Międzyrzeccy siatkarze w Huraganowych barwach podtrzymują tradycję zeszłorocznej passy UKS Trójki i wciąż nie odnotowali porażki w rundzie zasadniczej tego sezonu na hali ZPO3. Po gładko wygranym pierwszym secie zapowiadał się szybki mecz... Jednak zwycięstwo dopiero po tie-break'u również nie do końca odzwierciedla emocje w końcówce. Wynik - 3:2 (25:15, 22:25, 21:25, 25:15, 15:9).
Po wyrównanym starcie obu drużyn gospodarze niespodziewanie odskoczyli rywalom na sześć punktów i od stanu 11:17, gubiąc za sobą zaledwie cztery punkty wykorzystali pierwszą piłkę setową sugerując zgromadzonej publiczności, że za dwa kwadranse będzie po wszystkim.. 25:15
..i mogło się tak wydawać, nawet umiarkowanie optymistycznym kibicom, po początku kolejnej partii. Po hattricku w wykonaniu naszych siatkarzy, trener gości zareagował przerwą techniczną. Jednak w pewnym momencie coś się zacięło i po prostu nie szło. Goście coraz to odważniej rozgrywali się na naszej hali grając pewnym blokiem i posyłając precyzyjne piłki na "międzyrzecką" stronę parkietu. 22:25
Trzeci set był zdecydowanie bardziej wyrównany - długie, ostre wymiany, w których najskuteczniejszym zagraniem było przyjęcie - jednak gospodarze zawsze byli o punkt przed rywalami. Do momentu, gdy na tablicy pojawił się wynik 17:16 i cyferki po naszej stronie się zatrzymały. Przy 18:21 trener Marcin Śliwa zmienił Jacka Wieczorka na Karola Kondraciuka, który mimo dwóch świetnych ataków przeprowadzonych środkiem, nie był w stanie z kolegami obronić wyniku. 21:25
Od tego momentu, patrząc na zachowanie zawodników nikt już chyba nie miał wątpliwości jak bardzo są zmotywowani i jak bardzo wygrają. Po paru minutach na tablicy widniało 6:3, i tylko momentami gości było stać na jakiś zryw i zaskakujące zagranie - a gdy na przykład przebili się przez nasz potrójny blok, tym samym odpowiadał Wiktor Musiał. Przewaga systematycznie się powiększała - kibice zadowoleni, że ich drużyna wróciła do gry na swoim normalnym poziomie dopingiem dodawali sił i szybko z 15:6 skończyło się na 25:15.

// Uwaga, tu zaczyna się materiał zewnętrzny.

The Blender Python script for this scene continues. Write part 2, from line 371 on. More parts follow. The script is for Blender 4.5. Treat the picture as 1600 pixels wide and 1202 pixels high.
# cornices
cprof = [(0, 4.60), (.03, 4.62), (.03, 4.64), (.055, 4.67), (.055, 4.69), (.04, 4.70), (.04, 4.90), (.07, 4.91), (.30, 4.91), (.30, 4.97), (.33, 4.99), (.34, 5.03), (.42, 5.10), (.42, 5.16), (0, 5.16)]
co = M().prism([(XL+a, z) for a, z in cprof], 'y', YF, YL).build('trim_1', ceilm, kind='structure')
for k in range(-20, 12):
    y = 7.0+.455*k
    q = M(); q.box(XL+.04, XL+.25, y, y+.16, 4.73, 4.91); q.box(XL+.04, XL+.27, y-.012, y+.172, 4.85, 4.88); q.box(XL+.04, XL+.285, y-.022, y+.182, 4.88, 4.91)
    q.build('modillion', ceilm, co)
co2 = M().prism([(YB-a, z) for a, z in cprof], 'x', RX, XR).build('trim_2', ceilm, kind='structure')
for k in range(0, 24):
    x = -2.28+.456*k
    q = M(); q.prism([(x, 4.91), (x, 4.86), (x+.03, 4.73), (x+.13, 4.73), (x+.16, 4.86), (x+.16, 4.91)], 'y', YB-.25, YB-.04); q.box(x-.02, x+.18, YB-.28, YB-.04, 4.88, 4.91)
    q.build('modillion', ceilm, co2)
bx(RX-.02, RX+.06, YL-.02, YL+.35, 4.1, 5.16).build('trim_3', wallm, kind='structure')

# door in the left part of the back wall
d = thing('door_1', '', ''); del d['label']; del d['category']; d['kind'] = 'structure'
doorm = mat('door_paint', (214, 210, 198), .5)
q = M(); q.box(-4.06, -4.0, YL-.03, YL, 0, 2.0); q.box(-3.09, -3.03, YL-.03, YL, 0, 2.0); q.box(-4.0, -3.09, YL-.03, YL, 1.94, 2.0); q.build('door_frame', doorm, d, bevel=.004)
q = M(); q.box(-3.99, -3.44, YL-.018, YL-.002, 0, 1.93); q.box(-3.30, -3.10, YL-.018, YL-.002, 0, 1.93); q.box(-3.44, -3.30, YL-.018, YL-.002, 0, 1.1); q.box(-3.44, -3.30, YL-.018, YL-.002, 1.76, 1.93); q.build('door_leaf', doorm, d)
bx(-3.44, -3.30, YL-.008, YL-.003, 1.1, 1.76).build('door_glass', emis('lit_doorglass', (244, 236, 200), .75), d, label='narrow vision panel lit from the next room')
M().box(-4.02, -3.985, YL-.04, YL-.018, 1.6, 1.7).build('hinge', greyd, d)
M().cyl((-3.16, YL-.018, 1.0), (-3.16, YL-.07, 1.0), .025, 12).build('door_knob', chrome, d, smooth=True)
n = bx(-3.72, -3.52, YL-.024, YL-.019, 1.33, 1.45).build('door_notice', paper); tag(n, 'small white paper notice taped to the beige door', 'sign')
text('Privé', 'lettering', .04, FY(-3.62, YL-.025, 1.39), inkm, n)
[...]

Tie-break w takich warunkach był formalnością. Rozpędzony KS MOSiR Huragan Międzyrzec Podlaski zadął wyraźnie mocniej - wynik 7:3 przypieczętował Wiktor Musiał asem serwisowym i po zmianie stron nie zwolnili tempa. Do głosu dali dojść rywalom dopiero jak już było wszystko przesądzone - mimo, że przewaga 11:3 stopniała do 14:8 to wykorzystali już drugi match ball i zostało jeszcze w zapasie pięć! 15:9
Skład KS MOSiR Huragan Międzyrzec Podlaski: Tomasz Nowacki, Sylwester Kasjaniuk, Wiktor Musiał, Karol Kondraciuk, Rafał Ostapowicz, Bartosz Jesień, Rafał Rybak, Patryk Sobieszczak, Łukasz Wasąg, Jakub Sadowski, Jacek Wieczorek, Konrad Małek (L).